Droplet impact dynamics on single-pillar superhydrophobic surfaces

While ridged, spherical, or cone superhydrophobic surfaces have been extensively utilized to explore the droplet impact dynamics and the possibility of reducing contact time, superhydrophobic surfaces with a single small pillar have received less attention. Here, we report the rebound and splashing phenomena of impact droplets on various single-pillar superhydrophobic surfaces with the pillars having smaller or equal sizes compared to the droplets. Our results indicate that the single-pillar superhydrophobic surfaces inhibit the droplet splashing compared to the flat ones, and the rebound droplets on the former sequentially exhibit three morphologies of top, bottom, and breakup rebounds with the increasing of Weber number, while those on the latter only show the (bottom) rebound. The pillar significantly enlarges the droplet spreading factor but hardly changes the droplet width. Both the relations between the maximum spreading and width factors and the Weber number on all surfaces approximately follow a classical 1/4-power law. Reduction in the contact time is observed for the rebound droplets on the single-pillar superhydrophobic surfaces, dependent on the rebound morphology.

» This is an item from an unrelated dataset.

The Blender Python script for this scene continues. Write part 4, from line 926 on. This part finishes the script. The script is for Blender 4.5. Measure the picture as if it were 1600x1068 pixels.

Specially, the breakup rebound nearly shortens the contact time by more than 50% with a larger pillar-to-droplet diameter ratio yielding a greater reduction. We provide scaling analyses to demonstrate that this remarkable reduction is ascribed to the decrease in the volume of each sub-droplet after breakup. Our experimental investigation and theoretical analysis provide insight into the droplet impact dynamics on single-pillar superhydrophobic surfaces.